── Dataset excerpts ──

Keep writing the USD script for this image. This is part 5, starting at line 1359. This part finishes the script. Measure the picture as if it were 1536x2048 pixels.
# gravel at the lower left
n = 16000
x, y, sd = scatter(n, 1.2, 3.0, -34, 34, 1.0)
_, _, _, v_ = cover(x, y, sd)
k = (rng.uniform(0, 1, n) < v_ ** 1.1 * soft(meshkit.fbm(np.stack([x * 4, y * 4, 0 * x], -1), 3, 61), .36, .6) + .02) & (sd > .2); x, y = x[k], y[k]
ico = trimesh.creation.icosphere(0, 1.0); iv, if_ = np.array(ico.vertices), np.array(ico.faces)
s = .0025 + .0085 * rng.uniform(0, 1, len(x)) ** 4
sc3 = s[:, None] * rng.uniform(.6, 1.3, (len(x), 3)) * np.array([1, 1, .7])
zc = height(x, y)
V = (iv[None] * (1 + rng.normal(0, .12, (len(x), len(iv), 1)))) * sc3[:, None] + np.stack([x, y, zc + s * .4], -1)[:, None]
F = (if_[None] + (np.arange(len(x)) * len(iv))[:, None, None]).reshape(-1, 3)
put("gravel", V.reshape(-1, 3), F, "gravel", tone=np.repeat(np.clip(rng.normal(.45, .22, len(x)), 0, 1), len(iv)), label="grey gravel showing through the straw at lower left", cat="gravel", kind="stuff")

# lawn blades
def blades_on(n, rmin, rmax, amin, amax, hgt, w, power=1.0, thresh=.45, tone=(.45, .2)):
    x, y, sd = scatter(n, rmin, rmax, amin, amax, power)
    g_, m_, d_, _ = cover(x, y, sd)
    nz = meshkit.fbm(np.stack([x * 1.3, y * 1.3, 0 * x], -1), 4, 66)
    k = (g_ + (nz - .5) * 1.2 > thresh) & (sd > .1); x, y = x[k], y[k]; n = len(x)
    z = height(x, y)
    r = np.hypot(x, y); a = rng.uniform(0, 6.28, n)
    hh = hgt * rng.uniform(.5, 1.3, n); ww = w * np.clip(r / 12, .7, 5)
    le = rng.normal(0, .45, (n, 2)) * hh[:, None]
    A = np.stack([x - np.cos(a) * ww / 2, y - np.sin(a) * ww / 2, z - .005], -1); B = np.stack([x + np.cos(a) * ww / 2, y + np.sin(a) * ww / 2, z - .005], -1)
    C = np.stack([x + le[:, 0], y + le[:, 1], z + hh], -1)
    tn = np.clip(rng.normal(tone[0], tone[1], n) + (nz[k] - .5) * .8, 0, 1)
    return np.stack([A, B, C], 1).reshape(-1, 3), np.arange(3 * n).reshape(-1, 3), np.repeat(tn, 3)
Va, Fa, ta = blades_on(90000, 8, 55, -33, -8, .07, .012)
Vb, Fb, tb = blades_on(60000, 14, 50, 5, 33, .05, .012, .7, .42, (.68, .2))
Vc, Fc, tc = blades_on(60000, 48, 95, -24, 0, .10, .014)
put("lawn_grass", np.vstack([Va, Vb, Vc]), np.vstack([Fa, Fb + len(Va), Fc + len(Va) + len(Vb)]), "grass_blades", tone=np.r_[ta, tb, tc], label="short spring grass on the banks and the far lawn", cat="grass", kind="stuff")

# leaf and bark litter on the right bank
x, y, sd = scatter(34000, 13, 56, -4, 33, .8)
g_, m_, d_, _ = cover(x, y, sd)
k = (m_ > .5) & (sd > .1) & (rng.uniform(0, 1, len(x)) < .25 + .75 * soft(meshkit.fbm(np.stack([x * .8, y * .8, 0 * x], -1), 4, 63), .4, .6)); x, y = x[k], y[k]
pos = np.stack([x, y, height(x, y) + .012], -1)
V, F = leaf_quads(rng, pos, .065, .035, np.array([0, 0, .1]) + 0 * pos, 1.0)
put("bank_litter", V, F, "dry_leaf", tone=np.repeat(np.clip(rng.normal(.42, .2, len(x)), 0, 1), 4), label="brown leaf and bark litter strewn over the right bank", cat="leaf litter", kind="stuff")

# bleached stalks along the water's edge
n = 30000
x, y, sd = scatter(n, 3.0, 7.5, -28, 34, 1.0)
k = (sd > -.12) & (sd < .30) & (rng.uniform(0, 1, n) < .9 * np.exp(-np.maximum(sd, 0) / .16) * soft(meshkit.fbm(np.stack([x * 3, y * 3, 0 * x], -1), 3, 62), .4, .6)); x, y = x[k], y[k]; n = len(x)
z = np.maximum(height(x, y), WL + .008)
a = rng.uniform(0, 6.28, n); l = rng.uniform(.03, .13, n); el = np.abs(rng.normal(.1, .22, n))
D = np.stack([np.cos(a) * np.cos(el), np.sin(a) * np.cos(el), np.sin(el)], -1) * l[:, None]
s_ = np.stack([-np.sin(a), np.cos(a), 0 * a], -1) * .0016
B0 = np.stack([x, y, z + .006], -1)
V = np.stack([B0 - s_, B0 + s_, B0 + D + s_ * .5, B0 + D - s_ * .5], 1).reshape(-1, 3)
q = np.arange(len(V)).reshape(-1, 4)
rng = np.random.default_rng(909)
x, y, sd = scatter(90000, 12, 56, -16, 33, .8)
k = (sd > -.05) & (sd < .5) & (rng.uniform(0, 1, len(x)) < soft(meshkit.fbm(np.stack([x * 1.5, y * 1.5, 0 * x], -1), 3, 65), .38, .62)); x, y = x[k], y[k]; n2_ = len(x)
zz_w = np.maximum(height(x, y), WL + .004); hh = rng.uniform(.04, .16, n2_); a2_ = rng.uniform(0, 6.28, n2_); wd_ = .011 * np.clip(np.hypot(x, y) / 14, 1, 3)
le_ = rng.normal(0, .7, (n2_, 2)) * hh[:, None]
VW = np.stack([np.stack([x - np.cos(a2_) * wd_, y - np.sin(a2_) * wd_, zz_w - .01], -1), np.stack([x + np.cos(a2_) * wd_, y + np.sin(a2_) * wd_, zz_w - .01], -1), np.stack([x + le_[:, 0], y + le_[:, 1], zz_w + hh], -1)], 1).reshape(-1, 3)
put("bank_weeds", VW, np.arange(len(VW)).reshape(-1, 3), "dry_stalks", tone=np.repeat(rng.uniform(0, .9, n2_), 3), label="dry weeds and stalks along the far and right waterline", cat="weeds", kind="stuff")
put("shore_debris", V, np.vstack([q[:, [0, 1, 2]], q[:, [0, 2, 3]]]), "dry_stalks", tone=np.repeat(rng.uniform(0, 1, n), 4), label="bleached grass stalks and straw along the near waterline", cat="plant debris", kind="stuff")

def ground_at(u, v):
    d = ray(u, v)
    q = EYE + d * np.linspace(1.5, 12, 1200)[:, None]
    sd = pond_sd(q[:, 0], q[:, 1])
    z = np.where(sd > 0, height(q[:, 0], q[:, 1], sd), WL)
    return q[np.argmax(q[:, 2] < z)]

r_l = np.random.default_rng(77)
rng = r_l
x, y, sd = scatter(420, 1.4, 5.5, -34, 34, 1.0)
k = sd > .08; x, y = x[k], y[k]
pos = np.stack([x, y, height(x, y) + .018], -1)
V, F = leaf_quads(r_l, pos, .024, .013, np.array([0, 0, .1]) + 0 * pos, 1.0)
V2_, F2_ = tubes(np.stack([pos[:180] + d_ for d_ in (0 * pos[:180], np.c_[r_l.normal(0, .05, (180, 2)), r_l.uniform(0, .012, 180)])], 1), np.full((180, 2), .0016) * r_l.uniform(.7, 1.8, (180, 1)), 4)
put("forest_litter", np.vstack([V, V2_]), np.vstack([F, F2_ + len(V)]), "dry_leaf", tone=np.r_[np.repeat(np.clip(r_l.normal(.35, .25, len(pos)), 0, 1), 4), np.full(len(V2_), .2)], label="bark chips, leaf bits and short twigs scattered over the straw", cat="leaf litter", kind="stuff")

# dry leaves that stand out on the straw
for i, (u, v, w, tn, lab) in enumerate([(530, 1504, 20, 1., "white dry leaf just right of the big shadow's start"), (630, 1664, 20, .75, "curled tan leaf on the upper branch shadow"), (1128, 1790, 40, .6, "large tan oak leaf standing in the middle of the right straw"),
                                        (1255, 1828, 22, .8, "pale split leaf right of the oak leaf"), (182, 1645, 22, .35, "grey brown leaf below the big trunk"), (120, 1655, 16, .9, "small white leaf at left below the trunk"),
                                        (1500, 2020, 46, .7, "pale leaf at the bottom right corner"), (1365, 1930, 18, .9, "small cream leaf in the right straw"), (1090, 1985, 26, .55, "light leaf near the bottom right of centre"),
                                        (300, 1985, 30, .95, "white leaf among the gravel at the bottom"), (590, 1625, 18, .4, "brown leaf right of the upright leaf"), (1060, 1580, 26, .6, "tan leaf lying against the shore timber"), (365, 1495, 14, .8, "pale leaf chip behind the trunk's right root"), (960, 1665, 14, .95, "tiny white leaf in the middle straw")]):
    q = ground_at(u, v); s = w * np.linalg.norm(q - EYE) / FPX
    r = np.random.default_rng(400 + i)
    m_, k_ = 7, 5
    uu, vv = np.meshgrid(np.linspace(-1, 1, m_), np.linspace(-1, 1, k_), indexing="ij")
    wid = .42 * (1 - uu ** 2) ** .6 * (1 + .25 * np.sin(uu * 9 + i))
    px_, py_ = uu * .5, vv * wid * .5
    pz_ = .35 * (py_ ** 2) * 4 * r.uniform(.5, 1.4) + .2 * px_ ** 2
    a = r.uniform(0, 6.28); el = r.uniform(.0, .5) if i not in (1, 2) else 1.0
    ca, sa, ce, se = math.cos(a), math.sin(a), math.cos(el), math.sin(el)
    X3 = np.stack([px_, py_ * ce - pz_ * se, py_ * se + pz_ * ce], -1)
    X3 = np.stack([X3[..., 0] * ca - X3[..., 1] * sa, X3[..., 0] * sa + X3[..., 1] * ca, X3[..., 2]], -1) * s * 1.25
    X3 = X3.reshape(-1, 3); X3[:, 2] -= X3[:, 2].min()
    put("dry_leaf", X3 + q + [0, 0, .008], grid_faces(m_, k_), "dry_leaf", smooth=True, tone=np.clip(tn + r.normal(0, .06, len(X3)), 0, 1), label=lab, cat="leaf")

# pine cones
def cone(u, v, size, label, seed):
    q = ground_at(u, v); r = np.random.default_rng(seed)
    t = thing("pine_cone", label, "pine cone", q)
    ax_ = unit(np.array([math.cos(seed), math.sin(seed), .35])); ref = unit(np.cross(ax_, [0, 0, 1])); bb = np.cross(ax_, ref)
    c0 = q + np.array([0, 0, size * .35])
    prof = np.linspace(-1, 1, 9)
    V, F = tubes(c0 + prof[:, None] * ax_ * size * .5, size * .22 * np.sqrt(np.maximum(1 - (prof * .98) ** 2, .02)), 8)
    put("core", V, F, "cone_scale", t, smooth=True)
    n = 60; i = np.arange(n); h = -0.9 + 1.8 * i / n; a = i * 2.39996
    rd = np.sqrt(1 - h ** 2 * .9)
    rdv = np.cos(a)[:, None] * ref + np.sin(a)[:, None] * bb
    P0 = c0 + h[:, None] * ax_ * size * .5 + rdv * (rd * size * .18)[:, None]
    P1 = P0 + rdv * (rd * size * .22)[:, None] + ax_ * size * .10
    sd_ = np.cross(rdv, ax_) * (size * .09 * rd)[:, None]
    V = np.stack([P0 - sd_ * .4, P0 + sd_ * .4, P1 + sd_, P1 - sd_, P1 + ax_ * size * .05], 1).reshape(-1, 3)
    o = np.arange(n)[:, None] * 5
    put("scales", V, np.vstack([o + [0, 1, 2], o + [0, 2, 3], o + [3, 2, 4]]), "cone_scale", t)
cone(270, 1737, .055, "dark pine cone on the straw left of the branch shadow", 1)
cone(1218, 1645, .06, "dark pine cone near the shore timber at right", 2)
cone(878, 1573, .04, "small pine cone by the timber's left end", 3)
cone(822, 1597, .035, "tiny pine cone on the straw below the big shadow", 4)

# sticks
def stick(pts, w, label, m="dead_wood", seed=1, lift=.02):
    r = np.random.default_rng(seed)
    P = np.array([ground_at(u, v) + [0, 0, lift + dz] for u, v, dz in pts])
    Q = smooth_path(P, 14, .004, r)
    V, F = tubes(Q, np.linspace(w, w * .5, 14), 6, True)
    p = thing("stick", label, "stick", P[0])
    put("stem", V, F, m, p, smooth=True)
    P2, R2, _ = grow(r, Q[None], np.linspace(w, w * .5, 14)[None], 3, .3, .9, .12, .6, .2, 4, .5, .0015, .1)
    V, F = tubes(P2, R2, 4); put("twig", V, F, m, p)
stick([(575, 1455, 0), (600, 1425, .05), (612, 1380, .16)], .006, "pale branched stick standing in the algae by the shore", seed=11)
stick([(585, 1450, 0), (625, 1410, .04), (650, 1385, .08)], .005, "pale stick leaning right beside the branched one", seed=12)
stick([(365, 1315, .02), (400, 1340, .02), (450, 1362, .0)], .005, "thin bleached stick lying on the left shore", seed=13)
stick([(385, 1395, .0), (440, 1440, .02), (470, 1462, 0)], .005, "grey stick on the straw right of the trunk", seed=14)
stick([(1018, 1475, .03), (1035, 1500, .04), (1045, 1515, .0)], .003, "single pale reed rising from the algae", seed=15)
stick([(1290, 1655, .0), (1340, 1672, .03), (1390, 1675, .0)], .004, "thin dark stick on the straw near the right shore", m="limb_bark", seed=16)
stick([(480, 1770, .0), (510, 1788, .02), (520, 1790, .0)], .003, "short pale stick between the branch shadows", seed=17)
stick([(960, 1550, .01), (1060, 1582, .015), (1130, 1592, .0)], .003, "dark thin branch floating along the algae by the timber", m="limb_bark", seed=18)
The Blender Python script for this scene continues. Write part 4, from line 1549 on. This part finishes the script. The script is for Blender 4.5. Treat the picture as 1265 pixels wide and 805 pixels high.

───

Work to be completed:
How many lines in the listing contain "This"? Answer with the number alone.

Worked solution:
2